1) The Core Mechanics: What CAMP Is Actually Doing

CAMP converts startup quality signals into a comparable decision model across four dimensions. Capital measures financial resilience and financing flexibility. Advantage measures moat strength and durability. Market measures demand quality and repeatability. People measures execution quality, governance, and learning velocity.

The key benefit is not the number itself. The benefit is that each score forces explicit evidence choices: what we know, what we assume, and where confidence can break.

2) Stage-Aware Weighting: Why The Same Company Gets Different Reads

Most founders lose signal when they present one static score across all stages. That hides the real underwriting logic.

  • Pre-seed: People and learning velocity usually dominate; investors tolerate more market ambiguity if uncertainty is being closed quickly.
  • Seed: Advantage and early market proof become heavier; teams need wedge-level evidence, not broad category storytelling.
  • Series A: Capital efficiency and execution repeatability matter more; investors expect cleaner milestone predictability and stronger downside control.

Stage-aware weighting improves communication quality because it aligns your narrative to the specific risk questions your next round will ask.

3) How To Apply CAMP In A Monthly Operating Cadence

Use one consistent monthly template so score changes are interpretable over time.

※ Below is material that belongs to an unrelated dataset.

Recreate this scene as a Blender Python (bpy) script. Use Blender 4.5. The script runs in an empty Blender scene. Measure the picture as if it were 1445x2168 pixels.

  • Current score state: show each pillar and one line of supporting evidence.
  • Delta since last cycle: identify what moved and why.
  • Top risk concentration: name the one or two pillars that could block financing confidence.
  • Next cycle commitments: define owner, timeline, and evidence threshold.

This cadence makes investor conversations faster because uncertainty is already pre-structured.

4) A Practical Example Of Scoring Shift

Assume a startup with strong technical team signal and early product love in a narrow segment. At seed, this profile can still look investable even with incomplete market breadth if learning velocity is strong. At Series A, the same profile may be judged as underdeveloped if expansion proof and capital discipline are not yet reliable.

The company did not worsen. The standard changed. CAMP helps founders prepare for that transition before they feel it in a live fundraising process.

5) Common Mistakes That Degrade CAMP Signal

  • Using one score without showing stage assumptions.
  • Treating activity as evidence without linking to decision risk.
  • Ignoring governance and execution quality inside the People pillar.
  • Overweighting market narrative while underweighting advantage durability.
  • Publishing scores without explicit evidence sources and timestamps.

6) 30-Day Implementation Checklist

  • Week 1: define stage-specific weights and evidence rubric by pillar.
  • Week 2: baseline your current score with clear source notes.
  • Week 3: run one internal score review and one external advisor review.
  • Week 4: publish a full investor-ready CAMP update with risk and mitigation ownership.

After two cycles, track whether investor follow-ups become more decision-focused and less clarifying. That is your first quality signal that the framework is working.